MYE - thanks for posting. I hate to do point-by-point, but it seems the most efficient way to address your responses...
MYE said:
Bad choice of words on my part, atmosphere is subjective. But comparing any of the environments in Shattered Memories to those of the first four games seems to highlight just how stark they were in SM.
SM:
http://www.youtube.com/watch?v=jeXxQya1dss
Silent Hill 4:
http://www.youtube.com/watch?v=UTUwE9gQzHk
http://www.youtube.com/watch?v=Xm0-b__JaTM&feature=fvwrel
Silent Hill 1:
http://www.youtube.com/watch?v=952NoFhRBGA
In all cases, skip ahead to 3:00 or so to get to the gameplay. Check SH4's second link for third person gameplay. Pay close attention to the sound effects, and use of silence. Silent Hill 4, generally regarded as the weakest of the original games, is just oozing with subtle visual and audial cues calculated to unsettle. Glancing out of the window at the busy street, or through the peephole. The sound design in the echoing subway station, and the way the objects are arranged.

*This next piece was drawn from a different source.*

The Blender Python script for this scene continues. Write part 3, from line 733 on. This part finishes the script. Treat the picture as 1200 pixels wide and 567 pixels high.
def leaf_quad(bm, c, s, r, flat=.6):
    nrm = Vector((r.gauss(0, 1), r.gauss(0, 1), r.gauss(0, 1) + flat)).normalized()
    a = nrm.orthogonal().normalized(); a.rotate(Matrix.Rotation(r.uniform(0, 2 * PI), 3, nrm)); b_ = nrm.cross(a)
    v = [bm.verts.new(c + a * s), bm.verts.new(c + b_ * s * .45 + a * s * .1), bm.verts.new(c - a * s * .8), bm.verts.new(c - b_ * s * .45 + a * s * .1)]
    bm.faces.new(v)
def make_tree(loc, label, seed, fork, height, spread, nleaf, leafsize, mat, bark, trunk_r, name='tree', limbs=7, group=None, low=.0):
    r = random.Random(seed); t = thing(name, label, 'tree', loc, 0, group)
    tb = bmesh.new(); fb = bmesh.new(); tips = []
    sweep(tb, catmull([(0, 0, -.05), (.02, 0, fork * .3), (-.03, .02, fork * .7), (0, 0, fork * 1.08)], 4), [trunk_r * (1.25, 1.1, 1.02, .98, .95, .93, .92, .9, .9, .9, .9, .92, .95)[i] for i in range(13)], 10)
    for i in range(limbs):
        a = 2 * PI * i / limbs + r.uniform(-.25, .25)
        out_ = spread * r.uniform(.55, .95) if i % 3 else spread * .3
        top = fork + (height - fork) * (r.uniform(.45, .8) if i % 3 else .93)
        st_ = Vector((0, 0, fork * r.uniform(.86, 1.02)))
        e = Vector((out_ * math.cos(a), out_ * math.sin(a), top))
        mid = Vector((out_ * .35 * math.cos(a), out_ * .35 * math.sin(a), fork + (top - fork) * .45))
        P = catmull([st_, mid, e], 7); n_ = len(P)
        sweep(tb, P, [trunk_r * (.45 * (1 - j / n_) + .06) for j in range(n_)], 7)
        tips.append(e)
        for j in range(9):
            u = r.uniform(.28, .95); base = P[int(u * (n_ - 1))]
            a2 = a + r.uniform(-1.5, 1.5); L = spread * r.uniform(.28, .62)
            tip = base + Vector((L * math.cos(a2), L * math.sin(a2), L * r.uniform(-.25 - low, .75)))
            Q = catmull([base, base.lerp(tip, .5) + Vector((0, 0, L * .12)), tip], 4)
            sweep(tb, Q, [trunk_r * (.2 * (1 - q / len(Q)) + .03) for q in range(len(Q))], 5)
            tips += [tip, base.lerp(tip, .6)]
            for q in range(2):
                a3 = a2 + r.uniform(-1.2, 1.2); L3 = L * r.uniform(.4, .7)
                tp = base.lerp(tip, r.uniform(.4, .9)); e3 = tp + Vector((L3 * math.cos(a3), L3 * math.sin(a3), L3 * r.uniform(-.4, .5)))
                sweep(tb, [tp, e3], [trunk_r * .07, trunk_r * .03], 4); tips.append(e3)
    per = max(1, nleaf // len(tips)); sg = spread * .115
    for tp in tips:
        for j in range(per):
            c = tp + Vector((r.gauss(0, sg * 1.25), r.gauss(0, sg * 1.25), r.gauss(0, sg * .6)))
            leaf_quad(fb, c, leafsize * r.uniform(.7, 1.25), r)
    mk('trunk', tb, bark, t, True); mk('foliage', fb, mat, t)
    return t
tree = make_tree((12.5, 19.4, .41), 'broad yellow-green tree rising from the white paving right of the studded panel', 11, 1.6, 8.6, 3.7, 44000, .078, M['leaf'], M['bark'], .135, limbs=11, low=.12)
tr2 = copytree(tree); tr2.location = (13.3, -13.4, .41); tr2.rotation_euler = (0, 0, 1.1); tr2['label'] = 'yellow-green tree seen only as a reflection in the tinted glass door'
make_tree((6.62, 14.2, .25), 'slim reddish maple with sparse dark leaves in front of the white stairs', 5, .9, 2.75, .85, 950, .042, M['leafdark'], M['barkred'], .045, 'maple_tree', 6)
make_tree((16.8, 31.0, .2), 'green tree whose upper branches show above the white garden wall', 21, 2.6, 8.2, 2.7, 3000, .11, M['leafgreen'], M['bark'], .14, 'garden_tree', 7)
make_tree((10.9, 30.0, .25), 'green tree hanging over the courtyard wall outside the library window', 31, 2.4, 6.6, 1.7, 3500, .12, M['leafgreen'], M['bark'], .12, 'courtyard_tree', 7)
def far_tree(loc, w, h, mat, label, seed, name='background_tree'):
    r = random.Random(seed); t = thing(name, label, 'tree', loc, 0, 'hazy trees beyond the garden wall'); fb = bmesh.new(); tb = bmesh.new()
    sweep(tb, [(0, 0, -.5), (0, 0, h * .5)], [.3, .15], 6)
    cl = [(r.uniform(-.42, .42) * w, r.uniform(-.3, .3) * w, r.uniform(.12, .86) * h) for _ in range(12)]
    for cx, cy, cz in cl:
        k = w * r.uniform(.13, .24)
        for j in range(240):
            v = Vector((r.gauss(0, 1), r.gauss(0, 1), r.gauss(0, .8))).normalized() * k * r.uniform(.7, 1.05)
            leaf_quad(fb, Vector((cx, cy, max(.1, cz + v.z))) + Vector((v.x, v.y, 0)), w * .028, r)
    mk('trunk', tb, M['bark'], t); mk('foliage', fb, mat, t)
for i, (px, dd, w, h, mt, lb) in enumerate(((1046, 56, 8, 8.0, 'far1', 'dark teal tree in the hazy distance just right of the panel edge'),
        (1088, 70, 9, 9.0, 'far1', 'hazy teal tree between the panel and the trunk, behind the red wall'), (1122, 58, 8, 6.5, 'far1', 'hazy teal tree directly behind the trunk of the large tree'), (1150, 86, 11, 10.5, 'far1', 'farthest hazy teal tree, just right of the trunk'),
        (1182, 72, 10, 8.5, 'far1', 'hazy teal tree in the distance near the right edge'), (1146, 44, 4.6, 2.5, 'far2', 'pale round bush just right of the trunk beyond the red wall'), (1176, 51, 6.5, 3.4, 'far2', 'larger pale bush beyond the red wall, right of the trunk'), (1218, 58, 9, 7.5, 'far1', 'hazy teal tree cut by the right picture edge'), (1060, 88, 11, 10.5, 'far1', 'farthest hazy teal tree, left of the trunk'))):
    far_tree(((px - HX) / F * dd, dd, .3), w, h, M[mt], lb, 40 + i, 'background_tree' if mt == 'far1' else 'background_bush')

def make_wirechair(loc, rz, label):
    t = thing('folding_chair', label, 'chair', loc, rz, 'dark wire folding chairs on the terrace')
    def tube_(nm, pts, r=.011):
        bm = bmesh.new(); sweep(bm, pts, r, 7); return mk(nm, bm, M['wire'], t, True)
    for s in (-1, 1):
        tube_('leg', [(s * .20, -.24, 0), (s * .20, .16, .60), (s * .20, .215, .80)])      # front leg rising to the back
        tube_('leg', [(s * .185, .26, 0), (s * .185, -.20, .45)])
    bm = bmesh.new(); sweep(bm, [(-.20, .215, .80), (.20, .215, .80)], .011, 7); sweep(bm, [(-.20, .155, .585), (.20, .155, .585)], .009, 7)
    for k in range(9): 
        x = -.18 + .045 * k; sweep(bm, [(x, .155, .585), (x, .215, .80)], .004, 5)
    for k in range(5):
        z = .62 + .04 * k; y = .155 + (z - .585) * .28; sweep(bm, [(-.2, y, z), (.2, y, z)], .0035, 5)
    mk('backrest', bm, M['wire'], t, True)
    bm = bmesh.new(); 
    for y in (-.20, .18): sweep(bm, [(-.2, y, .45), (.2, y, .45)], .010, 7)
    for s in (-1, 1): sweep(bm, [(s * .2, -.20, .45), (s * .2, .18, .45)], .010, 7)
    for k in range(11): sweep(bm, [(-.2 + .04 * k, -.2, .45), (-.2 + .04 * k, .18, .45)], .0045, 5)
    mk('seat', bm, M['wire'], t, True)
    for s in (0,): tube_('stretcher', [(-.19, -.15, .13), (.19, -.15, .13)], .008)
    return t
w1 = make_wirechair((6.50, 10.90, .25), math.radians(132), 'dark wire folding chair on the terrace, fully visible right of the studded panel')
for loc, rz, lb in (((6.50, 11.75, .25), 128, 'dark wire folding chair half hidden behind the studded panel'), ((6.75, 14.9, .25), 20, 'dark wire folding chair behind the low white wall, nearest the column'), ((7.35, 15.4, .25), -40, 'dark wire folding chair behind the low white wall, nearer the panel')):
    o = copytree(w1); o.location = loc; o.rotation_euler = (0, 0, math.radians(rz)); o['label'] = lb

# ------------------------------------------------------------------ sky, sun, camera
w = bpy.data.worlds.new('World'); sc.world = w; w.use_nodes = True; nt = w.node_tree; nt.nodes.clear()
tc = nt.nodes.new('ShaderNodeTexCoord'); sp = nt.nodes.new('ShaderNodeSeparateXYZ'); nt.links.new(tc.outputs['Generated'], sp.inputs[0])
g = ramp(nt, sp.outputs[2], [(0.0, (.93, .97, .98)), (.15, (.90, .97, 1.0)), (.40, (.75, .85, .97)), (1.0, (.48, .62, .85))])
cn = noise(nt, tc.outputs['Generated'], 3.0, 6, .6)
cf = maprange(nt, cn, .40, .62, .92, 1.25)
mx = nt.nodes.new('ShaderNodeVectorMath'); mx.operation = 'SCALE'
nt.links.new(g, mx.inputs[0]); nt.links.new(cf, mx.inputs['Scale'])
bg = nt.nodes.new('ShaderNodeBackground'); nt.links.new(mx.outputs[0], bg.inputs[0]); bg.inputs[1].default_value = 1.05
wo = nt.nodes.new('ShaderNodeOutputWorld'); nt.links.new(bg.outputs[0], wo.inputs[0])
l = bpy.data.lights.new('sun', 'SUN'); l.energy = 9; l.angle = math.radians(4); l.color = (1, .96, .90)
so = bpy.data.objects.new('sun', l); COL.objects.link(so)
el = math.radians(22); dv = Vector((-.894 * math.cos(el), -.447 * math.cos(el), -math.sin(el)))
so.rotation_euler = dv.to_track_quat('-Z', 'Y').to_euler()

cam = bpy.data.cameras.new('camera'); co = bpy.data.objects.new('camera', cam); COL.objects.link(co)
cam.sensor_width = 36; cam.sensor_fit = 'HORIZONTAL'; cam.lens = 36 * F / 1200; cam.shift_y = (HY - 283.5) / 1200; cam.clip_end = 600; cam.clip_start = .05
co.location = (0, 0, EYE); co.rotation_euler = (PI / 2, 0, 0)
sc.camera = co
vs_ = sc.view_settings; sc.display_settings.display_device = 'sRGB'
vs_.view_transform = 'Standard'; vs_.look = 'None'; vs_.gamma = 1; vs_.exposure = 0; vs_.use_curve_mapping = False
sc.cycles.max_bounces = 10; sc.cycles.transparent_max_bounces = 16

Even SH1, with Harry's awful voice acting and the weak PS1 visuals, begins with the chase sequence in the fog and the sense of being slowly drawn in to a
town rather than immediately down a series of corridors. The direction of this sequence is magnificent - the world alters slowly, subtly and horrifically in the truest sense of the word.
Shattered Memories is atmospheric, sure, but it doesn't have that same attention to detail. Areas of the deserted town generally feel nothing but empty or abandoned; there's much less of a mysterious sense of some unsettling
event having recently happened.
MYE said:
I never knew when the Otherworld would take over so no, it didnt feel safe. I was always expecting the calmness to be interrupted by that fucking ice.
And being chased and not being able to fight back is pretty distressing to some.
The transition killed the surprise. In the first games, you could wander from the comparatively safe fog-town into the hellish rusted nightmare world without even realising it. By contrast, the ice world was never subtle. It's not there and the world is totally safe, then gameplay stops, the ice sets in, and the chase begins. When the chase is over, you know your character is now completely safe for a good chunk of time. There isn't any possibility that the ice world will be back for several scenes. And the non-nightmare town of the old Silent Hill games was never safe. The world might shift from overtly menacing to merely creepy and even to apparently harmless; but nothing was ever truly safe. The sense of impending disaster was universal, and used to brilliant effect in places like SH2's prison.
Regarding the chase mechanics themselves, as I said, I think they were fairly well done.
MYE said:
As for "not being scary". Silent Hill games are not scary (to me).
They are creepy, moody and hopefully have good characters that tell interesting stories. Thats why i play them.
You'll note that I never used the word 'scary' in my post. We agree on this point completely. Which is why...
MYE said:
Past Silent Hill games felt like you were controlling a tank....at the bottom of a river.
The worlds felt like small sections of rooms and corridors between loading times. Combat was clunky as hell.
See, its easy to make those sound shitty too.
...Things like this didn't bother me. I would never defend these gameplay elements. Combat can be tense and humbling without being clunky, and tank controls are needlessly difficult: there are better ways to slow down player movement. As for the worlds feeling like small sections of rooms and corridors between loading times; in past SH games this was intentional, to contrast with the more open nature of the town's streets. I don't think the jarring disconnect between the ice world and the normal world in SM was intentional.
MYE said:
Cult arc is shit. Any attempt to avoid it is a plus in my book. That and as you said, some enjoyed the story. I LOVED it.
Is it fair to say that appreciation of the story adds the greatest weight in favour of SM over other SH games amongst most of its fans? I'm the same - the story of SH2 alone elevates it above 1, 3 and 4 for me, though I also think it's the strongest game overall for other reasons.